One thing I find frustrating—strictly because it really doesn't help what I'm researching—is that these people mention characters per line OR line lengths. Very few mention both and include point size.

quadibloc's picture

@Miss Tiffany:
these people mention characters per line OR line lengths. Very few mention both and include point size.

Well, I was puzzled by the standard applied in the reference I cited. It cited several authorities that only mentioned one, but they were able to show a comparison chart and equivalence line lengths to characters per line. They had assumed a specific point size, 10 points, and I suppose that helped them, but I have to suspect they may have been guessing in some cases.

But, as I noted, while something like point size is needed if you want to convert between "alphabets" and "pica ems" (A Composition Manual actually just said picas, but other references always use the term "pica em" for a pica as a horizontal distance; I don't know if that's more correct or archaic, though), point size itself just doesn't cut it.

Some faces are condensed. Some faces have a larger x-height than others.

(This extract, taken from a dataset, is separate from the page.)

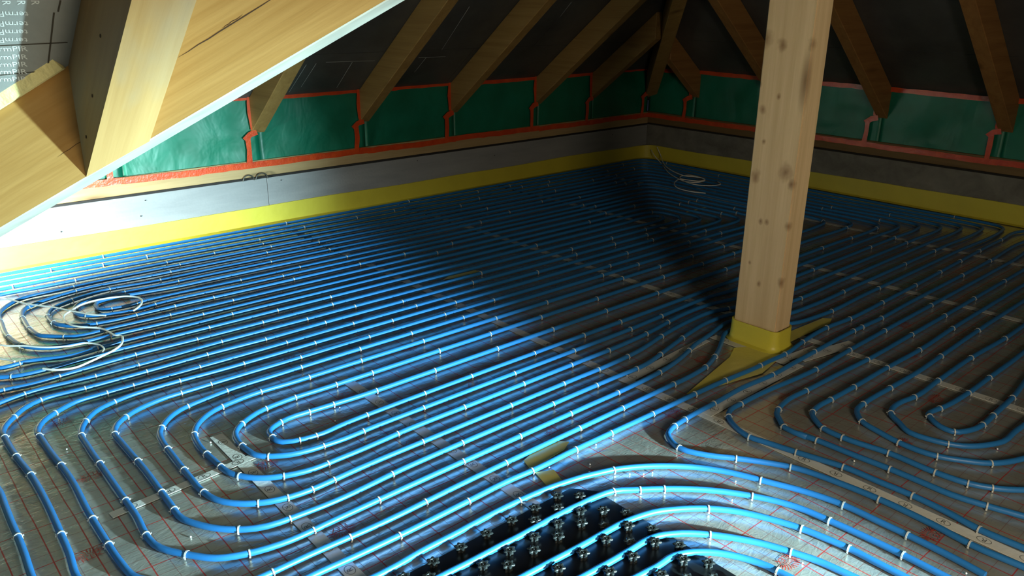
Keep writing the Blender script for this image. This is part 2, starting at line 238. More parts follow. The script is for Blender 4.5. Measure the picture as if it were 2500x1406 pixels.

Now, it could be that there are two independent constraints on line width - one relating to the amount of text in a line, the one I've been investigating, coming to the conclusion that the range 1 1/2 to 2 3/4 alphabets is appropriate - and another relating to the absolute width of a line.

After all, if one assumes that a book is held at some standard distance from the eyes, it's the absolute width of the column that determines how much eye movement is necessary.

dezcom's picture

You are quite right, Tiffany, even 60 characters of 18 point makes my head spin like in The Exorcist.

dezcom's picture

In the old days, every type book, most assuredly the Haberule missive, gave "Characters per pica" of all the known typefaces. There were not so many then ;-) It was assumed a person could easily figure from pica length alone.

quadibloc's picture

I figured I would have to look at Typographical Printing-Surfaces by Legros and Grant to get sufficiently detailed information.

That book notes an absolute physical limit on line length of four inches, to limit the amount of accomodation the eye must make between focusing on letters in the center and at the ends of the line. That applies to type 10 points and above, and would be reduced for smaller sizes.

quadibloc's picture

By the way, I knew a designer who went from designing university press books to designing childrens books. She was terribly unhappy, because what she had learned to be "good typography" could not be done in childrens books.

When I saw the title page of this book I had thought that I had a counterexample for you, but the rest of the book did not continue in the typographical vein I had expected.

This book is an example of an old children's book with reasonably good, if plain, typography.

William Berkson's picture

>if one assumes that a book is held at some standard distance from the eyes

That raises an interesting question: do we instinctively change the distance of the book from our eyes when there is larger or smaller type? I don't know, but I would guess that we do. I suspect that there is a narrow comfort range for the visual angle of a word, and we instinctively adjust for that. Given that we hold books pretty close, a few inches one way or another will change the visual angle a lot.

This ought to be pretty easy to test, by giving people reading material, not telling them what is tested--or tell them to focus on content--and check how far they hold books with differently sized type.

Nick Shinn's picture

It depends which glasses (or none) I'm wearing, and how far down my nose they are!

quadibloc's picture

I know that in my childhood, we were cautioned not to let a book get closer to our eyes than 14 inches!